Zum 1. Mai: Hört die Signale!
Eigentlich erstaunlich, dass die Feierlichkeiten zum Tag der Arbeit von der UNESCO noch nicht zum Weltkulturerbe erhoben wurden. Denn in dieser Form gibt es sie vor allem in Wien: Von der Tribüne winken jene, die seit 100 Jahren die Stadt regieren, klassenkämpferisch mit roten Taschentüchern – und unten ziehen (u. a.) Primarärzte im weißen Kittel vorbei, um für mehr Gerechtigkeit zu demonstrieren. Diesmal wird man wohl die Sozialpartnerschaft beschwören und den türkis-blauen Teufel an die Wand malen.
Aber noch jammern wir hier auf hohem Niveau – mit einem gut gepolsterten Sozialsystem und florierender Wirtschaft. Aber es gäbe da ein paar wirklich große Themen zu besprechen: Die Grenzen zwischen selbstständiger und unselbstständiger Arbeit verschwimmen, daher sind vielleicht auch die Vertretungen nicht mehr ganz zeitgemäß. Die Wirtschaft sucht dringend Fachkräfte, doch ins Land kamen in den vergangenen Jahren eher Unqualifizierte, für die im Zeitalter von Digitalisierung und Robotik die (angestellte) Arbeit ausgeht.
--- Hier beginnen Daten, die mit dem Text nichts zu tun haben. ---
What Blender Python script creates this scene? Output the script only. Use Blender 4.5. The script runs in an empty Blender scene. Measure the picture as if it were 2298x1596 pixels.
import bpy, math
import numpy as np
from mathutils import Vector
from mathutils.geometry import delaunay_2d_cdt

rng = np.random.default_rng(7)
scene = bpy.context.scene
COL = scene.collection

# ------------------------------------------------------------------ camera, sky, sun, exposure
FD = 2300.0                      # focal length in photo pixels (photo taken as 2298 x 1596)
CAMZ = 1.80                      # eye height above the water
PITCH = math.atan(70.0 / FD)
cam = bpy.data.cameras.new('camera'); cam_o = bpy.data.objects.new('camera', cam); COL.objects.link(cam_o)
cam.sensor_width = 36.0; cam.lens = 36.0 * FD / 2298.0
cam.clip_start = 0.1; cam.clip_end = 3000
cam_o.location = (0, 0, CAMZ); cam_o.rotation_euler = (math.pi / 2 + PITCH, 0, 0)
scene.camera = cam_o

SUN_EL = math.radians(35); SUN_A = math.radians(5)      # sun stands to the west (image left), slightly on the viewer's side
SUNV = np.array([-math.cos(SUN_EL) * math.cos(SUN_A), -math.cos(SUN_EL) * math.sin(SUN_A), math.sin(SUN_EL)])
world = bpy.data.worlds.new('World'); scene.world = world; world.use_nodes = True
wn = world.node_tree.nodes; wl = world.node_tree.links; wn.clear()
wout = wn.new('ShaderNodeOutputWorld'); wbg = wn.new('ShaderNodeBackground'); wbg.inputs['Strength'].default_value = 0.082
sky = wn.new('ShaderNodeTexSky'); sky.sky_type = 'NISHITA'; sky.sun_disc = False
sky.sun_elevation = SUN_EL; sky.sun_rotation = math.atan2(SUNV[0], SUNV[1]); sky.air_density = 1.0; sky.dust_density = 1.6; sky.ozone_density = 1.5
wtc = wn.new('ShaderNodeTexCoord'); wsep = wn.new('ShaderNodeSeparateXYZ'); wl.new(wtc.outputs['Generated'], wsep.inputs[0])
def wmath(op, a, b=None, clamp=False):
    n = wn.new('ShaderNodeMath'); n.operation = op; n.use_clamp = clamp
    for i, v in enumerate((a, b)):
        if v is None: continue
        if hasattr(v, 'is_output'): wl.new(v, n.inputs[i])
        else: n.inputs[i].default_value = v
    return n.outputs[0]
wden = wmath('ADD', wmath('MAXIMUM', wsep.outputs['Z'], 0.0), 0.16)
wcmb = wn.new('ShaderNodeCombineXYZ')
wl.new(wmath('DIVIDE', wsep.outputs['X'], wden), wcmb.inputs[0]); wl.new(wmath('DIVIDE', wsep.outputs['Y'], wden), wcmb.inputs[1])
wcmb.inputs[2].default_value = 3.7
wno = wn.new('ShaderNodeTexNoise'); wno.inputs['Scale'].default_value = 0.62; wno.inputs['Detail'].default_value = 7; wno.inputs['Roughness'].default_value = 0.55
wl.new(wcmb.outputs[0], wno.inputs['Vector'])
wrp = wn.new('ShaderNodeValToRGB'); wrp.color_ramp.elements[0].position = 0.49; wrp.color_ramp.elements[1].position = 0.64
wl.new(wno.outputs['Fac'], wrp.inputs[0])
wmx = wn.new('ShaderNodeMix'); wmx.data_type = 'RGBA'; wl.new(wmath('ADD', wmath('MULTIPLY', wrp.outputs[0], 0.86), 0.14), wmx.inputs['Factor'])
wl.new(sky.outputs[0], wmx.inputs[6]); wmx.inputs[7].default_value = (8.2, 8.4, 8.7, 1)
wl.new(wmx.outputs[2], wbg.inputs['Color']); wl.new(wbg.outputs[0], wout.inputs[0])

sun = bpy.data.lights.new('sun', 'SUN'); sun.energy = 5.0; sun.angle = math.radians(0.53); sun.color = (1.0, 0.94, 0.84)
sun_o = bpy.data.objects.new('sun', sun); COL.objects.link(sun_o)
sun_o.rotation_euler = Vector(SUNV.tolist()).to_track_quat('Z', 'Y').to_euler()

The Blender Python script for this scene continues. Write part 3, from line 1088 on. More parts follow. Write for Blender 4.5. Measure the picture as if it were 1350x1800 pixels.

Für sie werden wir künftig mehr Kombilohnmodelle brauchen, denn zur Würde des Menschen gehört nicht nur Mindestsicherung, sondern auch Arbeit. Globale Internetriesen wiederum sollten „gerechte“ Steuern zahlen (ein schwieriges EU-Projekt) – derzeit quetscht man mittlere und kleine Unternehmen so erbarmungslos aus, dass hier ein neues Prekariat entstanden ist, für das niemand Fahnen schwingt.
Die gute Seite unseres Zeitalters: Körperlich anstrengende Jobs mit hoher Unfallgefahr gibt es immer weniger (was für einen späteren Pensionsantritt spricht). Fertigung, die wegen niedriger Lohnkosten nach China, Indien und Kambodscha ausgelagert wurde, kehrt wieder zurück, und damit hoffentlich auch die Wertschöpfung. Hören wir doch auf, in Feiertagsreden so zu tun, als befänden wir uns noch im Zeitalter der Dampfmaschine. Es ist eigentlich gar nicht so schwer: „Hört die Signale“!